Ah well, 'this' discussion isn't going anywhere - time to experiment ;)
it COULD be tested for pirate attack, as we know a bunch of actions said to up it, and to some extend for outbreak, as we know one action to up it.
 
they trigger imho by chance, and you can raise the chance for them to trigger.
imho this also explains the different times they occur in Ian D.'s exampel.
It could - inherent randomness could explain that - but equally Colonia is a system with daily traffic varying in the 500-1000 range so just people not doing exactly the same thing each day would cause some distinctions too.

There's enough variation in player activity in Colonia that the Colonia Council faction drifts back and forth between None and Boom on economy, and None and Civil Liberty on security, for example. But there's no suggestion of any randomness in those sliders.
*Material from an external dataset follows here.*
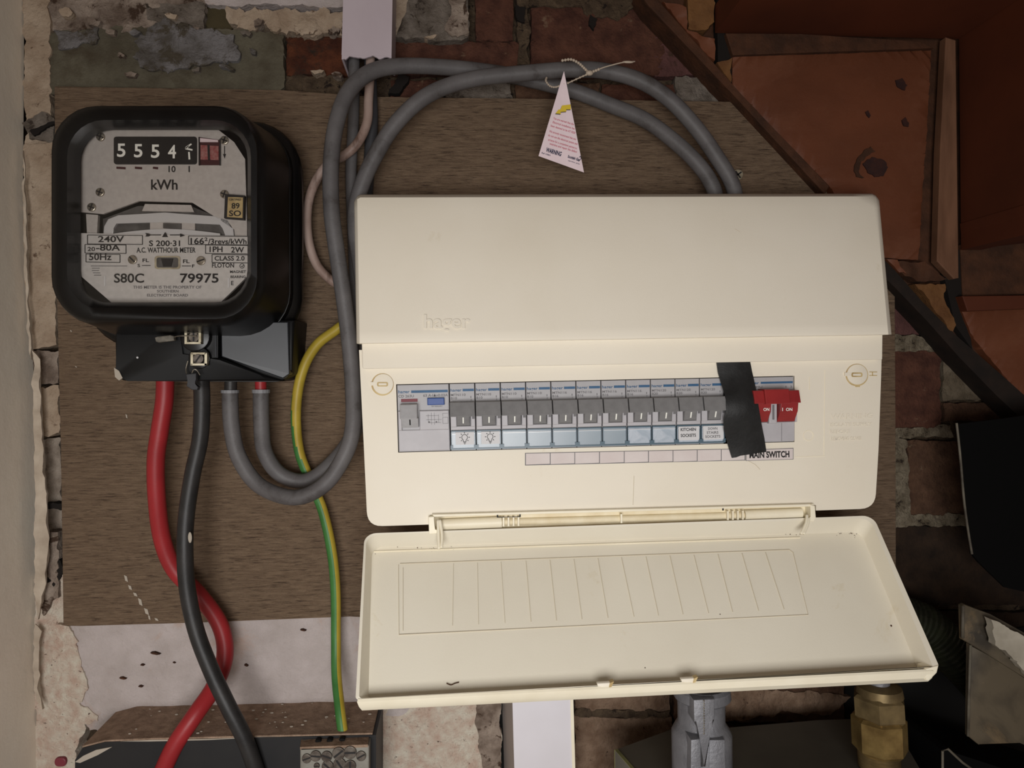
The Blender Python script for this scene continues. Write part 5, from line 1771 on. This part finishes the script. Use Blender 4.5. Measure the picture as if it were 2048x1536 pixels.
# bent steel bracket
sb = root('steel_bracket', 'bent shiny sheet steel bracket with dark stains at the right side', 'bracket', P(2000, 1480, 0.08))
bm = new()
add_slab(bm, [(1924, 1212), (1930, 1209), (1980, 1228), (2060, 1272), (2200, 1330), (2200, 1435), (2060, 1362), (1990, 1318), (1926, 1280)], [0.100, 0.100, 0.103, 0.106, 0.112, 0.112, 0.106, 0.103, 0.100], 0.096, bev=0.0008)
mk('flange', bm, 'steel_sheet', sb, smooth=True, auto=40)
patch('bare_metal', [(1984, 1240), (2060, 1278), (2200, 1338), (2200, 1428), (2058, 1352), (2030, 1322), (2012, 1300), (1992, 1290), (1988, 1262)], 0.1128, 0.106, 'steel_bright', sb, jit=3, step=5, grid=0, amp=0, seed=301)
bm = new()
add_slab(bm, [(1938, 1288), (1990, 1318), (2060, 1364), (2200, 1440), (2200, 1560), (2040, 1484), (1958, 1490), (1936, 1472)], [0.095, 0.097, 0.100, 0.106, 0.106, 0.100, 0.096, 0.095], 0.092, bev=0.0006)
mk('web', bm, 'steel_sheet', sb, smooth=True, auto=40)
bm = new()
add_tube(bm, [P(1941, 1290, 0.0955), P(1938, 1380, 0.0955), P(1936, 1472, 0.0955)], 0.0010, 8)
add_tube(bm, [P(1926, 1212, 0.100), P(1925, 1276, 0.100)], 0.0012, 8)
mk('rolled_edge', bm, 'worn_edge', sb, smooth=True)
kb = root('lower_box', 'corner of a black box with a rusty edge, bottom right', 'box', P(1960, 1530, 0.06))
slab('box_front', [(1884, 1500), (1895, 1497), (1910, 1506), (2200, 1600), (2200, 1700), (1884, 1700)], 0.085, 0.02, 'panel_black', kb)
bm = new()
add_tube(bm, [P(1885, 1600, 0.0855), P(1885, 1502, 0.0855), P(1896, 1498, 0.0855), P(1925, 1525, 0.0855), P(1990, 1570, 0.0855)], 0.0009, 8)
mk('rusty_edge', bm, 'worn_edge', kb)
# near-black sheet low down on the right, standing in for deep shade
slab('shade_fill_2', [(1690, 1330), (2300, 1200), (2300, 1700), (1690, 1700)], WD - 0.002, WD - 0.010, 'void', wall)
Equally while its broad influence position is relatively stable it has still drifted in a 23%-37% range over the period covered by those events.

Randomness is possible but I don't think necessary to explain any observations so far.
 
It could - inherent randomness could explain that - but equally Colonia is a system with daily traffic varying in the 500-1000 range so just people not doing exactly the same thing each day would cause some distinctions too.

There's enough variation in player activity in Colonia that the Colonia Council faction drifts back and forth between None and Boom on economy, and None and Civil Liberty on security, for example. But there's no suggestion of any randomness in those sliders. Equally while its broad influence position is relatively stable it has still drifted in a 23%-37% range over the period covered by those events.

Randomness is possible but I don't think necessary to explain any observations so far.
there is a difference between randomness and probability though?

and probability would match fdevs description of making something more likely to happen.
 
facta will hate me, but the hidden stats standard of living, tech level, development level and wealth might work as modifiers.

and as goverment type affects security base level pre any actions, it might as well effect those stats...
 
there is a difference between randomness and probability though?
Yes, but I don't think an important one here.

If the cumulative threshold is 100, and player actions put in net 7-12 each day after the previous event has recovered, then we'd see what we see in Colonia, with no randomness or probability beyond "what are the chances that players choose to do these actions and not those actions".

Equally it could be a process where after a much lower threshold is reached the state has a 10% chance of occurring each day after that ... but I don't think that's necessary to fit the observations (and doesn't fit in with the much more regular recurrence pattern of Pirate Attack for Jaques before the extra states were added in 3.6)

and probability would match fdevs description of making something more likely to happen.
Yes, but it would also match a description of a threshold process.

If you have a threshold of 100, and some actions are -1 and some actions are +1, then taking a +1 action increases the chances of the event occurring in future, given that you don't know what everyone else is doing / will be doing.